The EU accuses Apple of parking untaxed revenue earned in Europe, Africa, the Middle East and India in Ireland, which has become a European hub for US-based big tech.
This privilege allegedly gave Apple an advantage over other companies, allowing it to avoid taxes between 2003 and 2014 of around 13 billion euros which, according to Brussels, constituted illegal "state aid" by Ireland.
The judges are not expected to hand down their decision before 2020 and any appeal would then go the EU's highest court, the European Court of Justice, for a final ruling that could land as late as 2021.
Apple fiercely denies the tax bill. The US government also insists the order by Brussels constitutes a major breach of international tax law.
"The European Commission has tried to rewrite Apple's history in Europe, to ignore Ireland's tax laws and, in doing so, to disrupt the international tax system," Tim Cook said in an open letter in 2016.
The group insists that it is in the United States, where the company invests in research and development and thus creates wealth, that it must pay taxes on the revenue in question.

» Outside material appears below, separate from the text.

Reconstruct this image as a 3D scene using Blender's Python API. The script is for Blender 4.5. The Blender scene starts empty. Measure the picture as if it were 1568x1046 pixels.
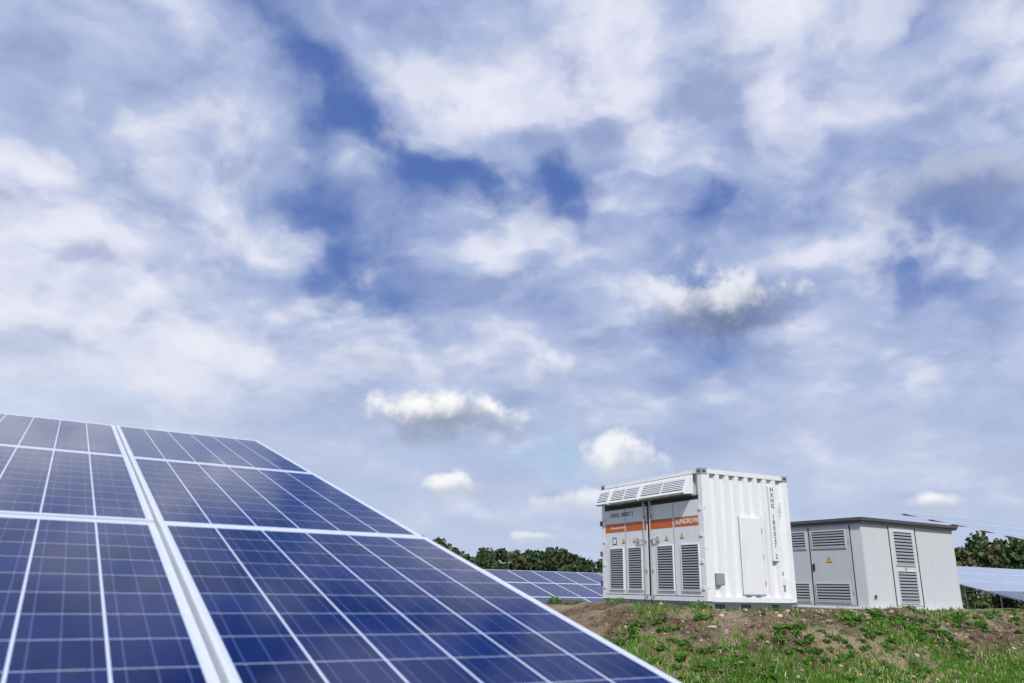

This became possible after a major tax overhaul in the US at the end of 2017 that allowed Apple to repatriate profits made abroad. Apple has promised to pay Washington a tax bill of $37 billion, in addition to the taxes already paid in the United States.
The two days of hearings are taking place in a tense trade context between the EU and the United States where President Donald Trump accuses Europeans of deliberately attacking American technology giants.
The EU's Competition supremo, Vestager, is in particular accused by the US president of "hating" the US. He has slammed her as the "tax lady" because of the investigations and heavy fines imposed on US groups such as Google.
Pending the conclusion of the case, Apple has blocked the funds in an escrow account: a total of 14.3 billion euros after interest.
The group, which has been present in Ireland since the 1980s, employs around 6,000 people in Cork, the country's second-largest city.
The first indications of how the Apple case may finish will come as early as September 24 when the same EU court will rule on whether the Vestager was right to demand unpaid taxes from Starbucks and a unit of Fiat Chrysler.